* start Working data *

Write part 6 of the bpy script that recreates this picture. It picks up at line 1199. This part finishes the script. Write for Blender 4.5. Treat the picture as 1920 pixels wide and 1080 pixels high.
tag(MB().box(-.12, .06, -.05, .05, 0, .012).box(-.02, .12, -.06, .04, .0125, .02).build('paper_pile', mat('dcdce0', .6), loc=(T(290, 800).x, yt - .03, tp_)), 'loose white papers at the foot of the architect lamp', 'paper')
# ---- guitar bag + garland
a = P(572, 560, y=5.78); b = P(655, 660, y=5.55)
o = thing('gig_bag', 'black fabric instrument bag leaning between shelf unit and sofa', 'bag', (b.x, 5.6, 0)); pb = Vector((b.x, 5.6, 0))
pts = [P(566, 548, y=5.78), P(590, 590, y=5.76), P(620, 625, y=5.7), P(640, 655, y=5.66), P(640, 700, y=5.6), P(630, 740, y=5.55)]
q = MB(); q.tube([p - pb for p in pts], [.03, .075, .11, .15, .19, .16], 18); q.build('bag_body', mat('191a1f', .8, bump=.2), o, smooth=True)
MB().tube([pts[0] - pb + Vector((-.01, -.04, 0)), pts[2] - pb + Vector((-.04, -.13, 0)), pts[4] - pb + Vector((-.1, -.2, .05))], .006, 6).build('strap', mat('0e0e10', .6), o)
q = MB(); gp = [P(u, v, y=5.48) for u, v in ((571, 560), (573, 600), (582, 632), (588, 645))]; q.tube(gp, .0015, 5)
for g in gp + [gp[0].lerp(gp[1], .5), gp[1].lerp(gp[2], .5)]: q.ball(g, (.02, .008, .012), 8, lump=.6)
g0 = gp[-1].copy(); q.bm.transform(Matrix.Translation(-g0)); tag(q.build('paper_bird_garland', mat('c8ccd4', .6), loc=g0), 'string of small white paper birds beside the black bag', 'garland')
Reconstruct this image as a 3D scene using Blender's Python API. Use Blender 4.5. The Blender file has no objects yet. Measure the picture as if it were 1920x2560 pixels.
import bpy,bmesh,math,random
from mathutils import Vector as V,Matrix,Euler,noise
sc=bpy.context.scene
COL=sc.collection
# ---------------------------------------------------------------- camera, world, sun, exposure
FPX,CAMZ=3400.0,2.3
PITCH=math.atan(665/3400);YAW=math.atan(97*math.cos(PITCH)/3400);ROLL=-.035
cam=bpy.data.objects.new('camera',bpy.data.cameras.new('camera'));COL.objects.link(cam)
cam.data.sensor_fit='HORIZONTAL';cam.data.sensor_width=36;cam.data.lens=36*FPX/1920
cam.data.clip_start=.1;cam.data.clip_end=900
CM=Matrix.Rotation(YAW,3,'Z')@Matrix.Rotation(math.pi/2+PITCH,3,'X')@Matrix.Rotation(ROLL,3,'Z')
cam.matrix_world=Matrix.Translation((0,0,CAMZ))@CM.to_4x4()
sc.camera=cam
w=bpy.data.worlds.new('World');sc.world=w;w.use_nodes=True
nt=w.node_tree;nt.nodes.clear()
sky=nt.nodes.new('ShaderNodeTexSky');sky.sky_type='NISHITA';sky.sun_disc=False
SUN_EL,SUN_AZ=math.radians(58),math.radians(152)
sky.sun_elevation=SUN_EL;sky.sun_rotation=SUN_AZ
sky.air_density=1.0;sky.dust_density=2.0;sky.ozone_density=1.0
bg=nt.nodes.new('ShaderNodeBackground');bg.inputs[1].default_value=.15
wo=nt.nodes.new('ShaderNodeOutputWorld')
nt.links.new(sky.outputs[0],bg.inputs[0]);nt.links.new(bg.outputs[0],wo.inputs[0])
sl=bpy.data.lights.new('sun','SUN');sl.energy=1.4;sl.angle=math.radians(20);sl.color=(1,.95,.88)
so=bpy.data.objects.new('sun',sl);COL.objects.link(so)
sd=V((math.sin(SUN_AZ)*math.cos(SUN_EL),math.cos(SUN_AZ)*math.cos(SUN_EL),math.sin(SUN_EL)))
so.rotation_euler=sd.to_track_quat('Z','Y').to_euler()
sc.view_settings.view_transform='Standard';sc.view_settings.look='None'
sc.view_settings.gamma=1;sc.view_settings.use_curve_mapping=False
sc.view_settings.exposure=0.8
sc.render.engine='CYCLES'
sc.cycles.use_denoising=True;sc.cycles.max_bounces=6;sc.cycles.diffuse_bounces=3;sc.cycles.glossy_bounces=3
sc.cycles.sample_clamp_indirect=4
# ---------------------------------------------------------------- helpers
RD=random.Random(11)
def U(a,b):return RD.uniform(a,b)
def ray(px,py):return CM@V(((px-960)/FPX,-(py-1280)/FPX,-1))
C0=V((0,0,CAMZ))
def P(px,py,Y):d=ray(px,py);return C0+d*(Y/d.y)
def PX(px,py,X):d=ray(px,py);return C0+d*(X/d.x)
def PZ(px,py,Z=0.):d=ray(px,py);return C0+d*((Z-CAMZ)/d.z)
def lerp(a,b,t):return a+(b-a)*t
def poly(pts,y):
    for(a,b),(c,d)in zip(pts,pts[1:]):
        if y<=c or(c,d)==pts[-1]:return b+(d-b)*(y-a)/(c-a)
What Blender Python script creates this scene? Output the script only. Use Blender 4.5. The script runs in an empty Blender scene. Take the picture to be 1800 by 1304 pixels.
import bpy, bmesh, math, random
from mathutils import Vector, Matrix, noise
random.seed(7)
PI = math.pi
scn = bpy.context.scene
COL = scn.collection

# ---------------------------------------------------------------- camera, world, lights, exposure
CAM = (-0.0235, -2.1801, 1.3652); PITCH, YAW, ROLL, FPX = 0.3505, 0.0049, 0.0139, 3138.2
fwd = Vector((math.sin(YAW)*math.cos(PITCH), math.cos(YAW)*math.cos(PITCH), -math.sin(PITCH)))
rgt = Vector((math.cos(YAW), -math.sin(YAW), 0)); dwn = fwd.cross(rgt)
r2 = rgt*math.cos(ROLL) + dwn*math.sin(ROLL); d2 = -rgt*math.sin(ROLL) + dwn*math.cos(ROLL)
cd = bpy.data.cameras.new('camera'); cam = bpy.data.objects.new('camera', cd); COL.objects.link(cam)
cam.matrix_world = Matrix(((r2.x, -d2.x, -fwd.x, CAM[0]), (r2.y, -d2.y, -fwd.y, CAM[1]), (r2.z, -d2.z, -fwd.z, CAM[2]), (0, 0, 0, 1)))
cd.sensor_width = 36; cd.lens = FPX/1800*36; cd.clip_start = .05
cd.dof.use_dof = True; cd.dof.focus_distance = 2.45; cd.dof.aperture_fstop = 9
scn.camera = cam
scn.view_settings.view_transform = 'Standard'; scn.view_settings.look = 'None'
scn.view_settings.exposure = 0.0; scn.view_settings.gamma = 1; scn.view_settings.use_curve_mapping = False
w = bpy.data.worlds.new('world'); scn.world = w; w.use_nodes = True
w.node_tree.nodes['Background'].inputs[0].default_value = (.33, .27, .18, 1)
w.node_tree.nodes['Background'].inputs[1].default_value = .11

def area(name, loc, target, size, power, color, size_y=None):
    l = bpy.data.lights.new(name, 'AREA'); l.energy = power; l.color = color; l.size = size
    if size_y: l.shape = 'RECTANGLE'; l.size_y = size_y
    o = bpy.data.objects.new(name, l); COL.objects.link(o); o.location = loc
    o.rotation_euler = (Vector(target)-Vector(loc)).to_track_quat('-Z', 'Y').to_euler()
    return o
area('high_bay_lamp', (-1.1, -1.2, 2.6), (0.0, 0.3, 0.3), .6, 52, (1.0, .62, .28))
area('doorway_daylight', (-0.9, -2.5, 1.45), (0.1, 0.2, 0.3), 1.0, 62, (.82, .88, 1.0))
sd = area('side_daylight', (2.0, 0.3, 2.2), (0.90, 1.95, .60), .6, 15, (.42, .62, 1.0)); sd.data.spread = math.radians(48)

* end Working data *

Exercise task: Give back, exactly as written, each line from the one that contains "What Blender Python" through the one that contains "w.node_tree.nodes['Background'].inputs[1].default_value = .11".

Result below:
What Blender Python script creates this scene? Output the script only. Use Blender 4.5. The script runs in an empty Blender scene. Take the picture to be 1800 by 1304 pixels.
import bpy, bmesh, math, random
from mathutils import Vector, Matrix, noise
random.seed(7)
PI = math.pi
scn = bpy.context.scene
COL = scn.collection

# ---------------------------------------------------------------- camera, world, lights, exposure
CAM = (-0.0235, -2.1801, 1.3652); PITCH, YAW, ROLL, FPX = 0.3505, 0.0049, 0.0139, 3138.2
fwd = Vector((math.sin(YAW)*math.cos(PITCH), math.cos(YAW)*math.cos(PITCH), -math.sin(PITCH)))
rgt = Vector((math.cos(YAW), -math.sin(YAW), 0)); dwn = fwd.cross(rgt)
r2 = rgt*math.cos(ROLL) + dwn*math.sin(ROLL); d2 = -rgt*math.sin(ROLL) + dwn*math.cos(ROLL)
cd = bpy.data.cameras.new('camera'); cam = bpy.data.objects.new('camera', cd); COL.objects.link(cam)
cam.matrix_world = Matrix(((r2.x, -d2.x, -fwd.x, CAM[0]), (r2.y, -d2.y, -fwd.y, CAM[1]), (r2.z, -d2.z, -fwd.z, CAM[2]), (0, 0, 0, 1)))
cd.sensor_width = 36; cd.lens = FPX/1800*36; cd.clip_start = .05
cd.dof.use_dof = True; cd.dof.focus_distance = 2.45; cd.dof.aperture_fstop = 9
scn.camera = cam
scn.view_settings.view_transform = 'Standard'; scn.view_settings.look = 'None'
scn.view_settings.exposure = 0.0; scn.view_settings.gamma = 1; scn.view_settings.use_curve_mapping = False
w = bpy.data.worlds.new('world'); scn.world = w; w.use_nodes = True
w.node_tree.nodes['Background'].inputs[0].default_value = (.33, .27, .18, 1)
w.node_tree.nodes['Background'].inputs[1].default_value = .11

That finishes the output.